WEATHER TIGHTNESS CLAIMS
$487 million is budgeted in the Long Term Plan to settle outstanding claims that will be funded from borrowing spread over 30 years.
Disclaimer: All information has been extracted from the Auckland Council Draft Long Term Plan 2012-2022, Volumes One to Four.
Now looking at all the above, it seems five of my six “core-debt” principles I had drawn up on my submission to the Draft Long Term Plan are going to be breached (the only principle not breached was total debt not exceeding 67% of total assets). There goes Fiscal-Neutral budgets and fiscal prudence from Auckland Council.
Time to get the ruler and red pen out and go through the budget line by line.
The Core Debt Principles per my Draft Submission to the LTP:
Assuming all revenue collected = 1 or 100%, then total outgoings should not exceed 1 or 100% from both the OPEX and CAPEX Lines.
With debt repayments the following guidelines are suggested:
All revenue collected = 1
1) Total debt repayment including interest from the OPEX Line should be no more than 0.05 to 1 (meaning a 5% maximum of total revenue gained should be spent repaying OPEX debt).
2) Total debt repayment including interest from the CAPEX Line should be no more than 0.15 to 1 (meaning a 15% maximum of total revenue should be spent repaying CAPEX debt)
3) Total debt repayment from both CAPEX and OPEX thus should not exceed 0.2 to 1 (meaning no more that 20% of total revenue gained should be expended on debt repayment including interest)
4) If you need more that the maximum percentages given to repay OPEX/CAPEX debt then it means you have borrowed or spent too much – get costs under control!
5) If all annual revenue collected = 1 then annual expenditure including servicing debt) should not exceed 1, if annual expenditure does exceed 1 (meaning a fiscal deficit budget) then that deficit should not exceed 1.1x total annual revenue collected in that given financial cycle - the debt thus accumulated repaid within three years of occurring.

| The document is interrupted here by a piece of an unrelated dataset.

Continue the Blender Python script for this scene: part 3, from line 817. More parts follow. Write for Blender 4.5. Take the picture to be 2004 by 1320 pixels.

6) In regards to total existing debt verse assets – to keep the 1:0.2 (revenue : % paid of total revenue to debt) feasible; total existing (plus the addition of new) debt should not exceed total Council assets by the 67% mark to avoid negative gearing) – AND/OR In regards to total new debt acquired verse total annual income, total new debt acquired over a standard financial cycle should not exceed 200% of total annual income over that same standard financial cycle (1:2). This section includes both CAPEX and OPEX borrowings/debt
In regards to revenue gathering, the council has these methods either available or should be advocating for supplementing standard rates income:
- Targeted Rates (more likely to be in the CBD for the CRL and Wynyard Quarter), areas next to the Northern Bus-way, and most likely Manukau, Panmure and Botany for large infrastructure projects either being built or planned to be built)

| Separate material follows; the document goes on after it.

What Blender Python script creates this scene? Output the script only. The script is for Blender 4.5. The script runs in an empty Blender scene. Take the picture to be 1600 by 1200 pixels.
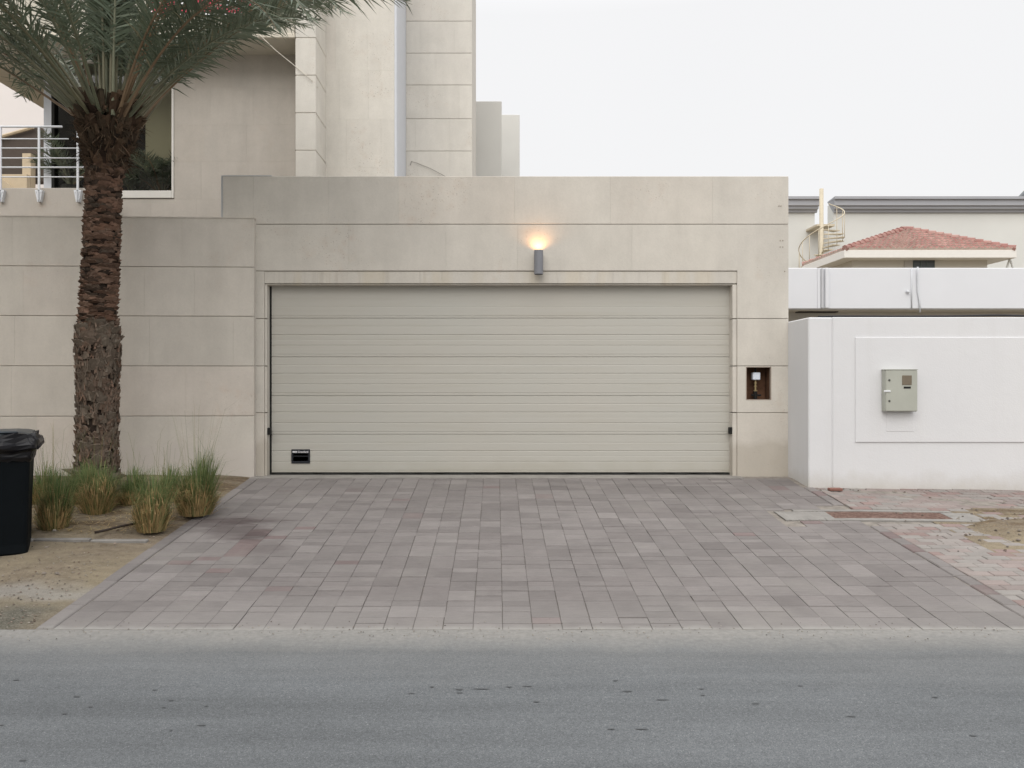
import bpy, math, random
from mathutils import Vector, Matrix
R = math.radians
sc = bpy.context.scene
C = sc.collection
rnd = random.Random(7)

# ------------------------------------------------------------------ camera
F = 1244.0; VX = 775.0; HY = 600.0; H = 1.593
cam_d = bpy.data.cameras.new('camera'); cam = bpy.data.objects.new('camera', cam_d); C.objects.link(cam)
cam_d.sensor_width = 36.0; cam_d.lens = F / 1600 * 36
cam_d.shift_x = (800 - VX) / 1600; cam_d.shift_y = 0.0
cam_d.clip_start = 0.05; cam_d.clip_end = 500
cam.location = (0, 0, H); cam.rotation_euler = (R(90), 0, 0)
sc.camera = cam
# ------------------------------------------------------------------ world: hazy white overcast
SUN_AZ, SUN_EL = R(198), R(38)          # compass style: 0 = +Y, 90 = +X ; hazy sun behind the camera
w = bpy.data.worlds.new('World'); sc.world = w; w.use_nodes = True
nt = w.node_tree; nt.nodes.clear()
out = nt.nodes.new('ShaderNodeOutputWorld'); bg = nt.nodes.new('ShaderNodeBackground')
sky = nt.nodes.new('ShaderNodeTexSky'); sky.sky_type = 'NISHITA'; sky.sun_disc = False
sky.sun_elevation = SUN_EL; sky.sun_rotation = SUN_AZ; sky.dust_density = 6; sky.air_density = 1.5
geo = nt.nodes.new('ShaderNodeTexCoord'); sep = nt.nodes.new('ShaderNodeSeparateXYZ')
nt.links.new(geo.outputs['Generated'], sep.inputs[0])
def wm(op, a, b=None, clamp=False):
    n = nt.nodes.new('ShaderNodeMath'); n.operation = op; n.use_clamp = clamp
    for i, v in enumerate((a, b)):
        if v is None: continue
        if isinstance(v, (int, float)): n.inputs[i].default_value = v
        else: nt.links.new(v, n.inputs[i])
    return n.outputs[0]
# cloud layer: even near the horizon, brighter towards the zenith as an overcast sky is
up = wm('MULTIPLY', wm('SUBTRACT', sep.outputs[2], 0.42), 1.72, True)
SKY_LOW, SKY_UP = 0.865, 1.25
lum = wm('ADD', wm('MULTIPLY', up, SKY_UP), SKY_LOW)
cn = nt.nodes.new('ShaderNodeTexNoise'); cn.inputs['Scale'].default_value = 1.6; cn.inputs['Detail'].default_value = 3
nt.links.new(geo.outputs['Generated'], cn.inputs['Vector'])
lum = wm('MULTIPLY', lum, wm('ADD', wm('MULTIPLY', cn.outputs['Fac'], 0.06), 0.97))
cl = nt.nodes.new('ShaderNodeVectorMath'); cl.operation = 'SCALE'; cl.inputs[0].default_value = (0.998, 0.994, 1.0)
nt.links.new(lum, cl.inputs['Scale'])
sk = nt.nodes.new('ShaderNodeVectorMath'); sk.operation = 'SCALE'; sk.inputs['Scale'].default_value = 0.10
nt.links.new(sky.outputs[0], sk.inputs[0])
mx = nt.nodes.new('ShaderNodeMix'); mx.data_type = 'RGBA'; mx.inputs[0].default_value = 0.93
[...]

- Bed Tax in the CBD (cover the City Centre Renewal)
- Advocate for GST Revenue sharing with Central Government (50% of all GST raised should be shared with Local Authorities based on population)
- Congestion Charge on the motorway network between Mt Wellington, Great North Road and Takapuna. However this would only work if the Eastern Highway and Second Harbour Crossing was built plus the completion of the Western Ring Route to allow viable bypassing of the CBD inner motorway network
- Lowering the Development Contribution Fees and liberalise planning rules per the SLPD DURT Busting campaign to allow development to be responsive to demand and allow the private sector to assist in providing infrastructure via the Municipal Utilities District program like in Huston, Texas.

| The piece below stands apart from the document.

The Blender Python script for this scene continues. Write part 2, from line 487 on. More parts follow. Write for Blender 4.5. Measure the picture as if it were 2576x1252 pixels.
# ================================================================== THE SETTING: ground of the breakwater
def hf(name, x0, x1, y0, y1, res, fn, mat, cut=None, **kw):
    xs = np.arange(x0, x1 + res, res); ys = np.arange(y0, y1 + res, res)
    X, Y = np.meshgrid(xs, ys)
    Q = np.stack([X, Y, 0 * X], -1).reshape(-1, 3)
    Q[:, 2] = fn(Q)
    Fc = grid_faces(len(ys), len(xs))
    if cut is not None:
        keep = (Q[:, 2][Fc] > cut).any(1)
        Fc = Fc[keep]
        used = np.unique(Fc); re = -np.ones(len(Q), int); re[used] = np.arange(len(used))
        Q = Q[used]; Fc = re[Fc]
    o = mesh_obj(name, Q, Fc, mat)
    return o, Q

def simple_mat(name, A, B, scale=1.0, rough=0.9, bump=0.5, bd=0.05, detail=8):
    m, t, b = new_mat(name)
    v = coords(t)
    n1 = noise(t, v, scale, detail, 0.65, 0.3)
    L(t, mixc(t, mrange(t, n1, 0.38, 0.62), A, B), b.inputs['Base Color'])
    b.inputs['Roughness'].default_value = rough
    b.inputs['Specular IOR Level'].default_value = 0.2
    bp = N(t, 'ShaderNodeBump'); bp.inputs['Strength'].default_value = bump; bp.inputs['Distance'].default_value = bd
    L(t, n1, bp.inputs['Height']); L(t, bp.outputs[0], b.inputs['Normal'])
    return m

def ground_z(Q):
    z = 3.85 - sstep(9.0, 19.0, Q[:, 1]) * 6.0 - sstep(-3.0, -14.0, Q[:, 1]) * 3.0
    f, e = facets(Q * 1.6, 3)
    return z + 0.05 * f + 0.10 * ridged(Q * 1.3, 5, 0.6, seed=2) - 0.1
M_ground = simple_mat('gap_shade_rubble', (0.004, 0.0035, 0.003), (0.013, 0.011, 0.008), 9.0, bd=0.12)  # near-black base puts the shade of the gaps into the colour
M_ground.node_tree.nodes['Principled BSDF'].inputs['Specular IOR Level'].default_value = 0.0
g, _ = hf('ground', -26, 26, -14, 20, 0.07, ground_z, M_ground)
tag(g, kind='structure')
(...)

These measures above in regards to repayments, debt : assets, debt : income, and revenue : expenditure is designed to keep the Council Books in a healthy position and not creating extra burden on struggling ratepayers. These measures are “tough,” but coupled with what is proposed in the ‘Better Local Government 2011’ paper, quality services while keeping the cost to ratepayers reasonable is achievable.
That would be my policy for consideration and debate if I were to ever run for Auckland Council.